Mis lecturas de esa época eran Bécquer, Rosalía de Castro y Curros Enríquez, en gallego los dos [...]; Mosén Jacinto Verdaguer, en catalán, y Vicente Medina que acababa de revelarse, con pase crítico de Azorín, entonces todavía José Martínez Ruiz, en el semanario Madrid cómico, y cuya siempre maravillosa Cansera me sabía yo de Memoria


(El modernismo, pp. 54-55).                

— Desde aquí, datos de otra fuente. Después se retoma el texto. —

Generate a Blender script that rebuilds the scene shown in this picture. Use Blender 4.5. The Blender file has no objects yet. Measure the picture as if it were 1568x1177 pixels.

Una y otra vez volverá a estos recuerdos y aun los perfilará: «Vicente Medina en cárcel de Rosario, Cansera. [Escrito en murciano; mejor poema popular español que expresa el sufrimiento. Escrito en verso libre de diez [sílabas] con cambios de seis y siete» (p. 66). No hace falta más: el poeta murciano alcanza un reconocimiento singular y, pienso, en las Elegías para los niños sin corazón. En ellas los versos estremecidos de La carbonerita quemada están diciéndonos su filiación, por su emoción incontenida, por su amor a la pobre niña, por la exactitud con que se transcribe el habla local. Vuelvo al amor y vuelvo a la valoración de la lengua coloquial: Juan Ramón, en su grandeza, tenía una hermosa deuda con el poeta murciano. Cuatro versos servían para transferir a tierras andaluzas un quehacer que se había cumplido por muchas regiones de España y aquellos versos que hablan de un trágico final


(-«Mare, me jeché arena zobre la quemaúra
Te yamé, te yamé dejde er camino... ¡Nunca
ejtuvo ejto tan zolo! Laj yama me comían,
mare, y yo te yamaba, y tú nunca venía»)


son también la ternura honda y la emoción desgarrada que aprendió -y admiró- en el poeta de la Huerta de Murcia.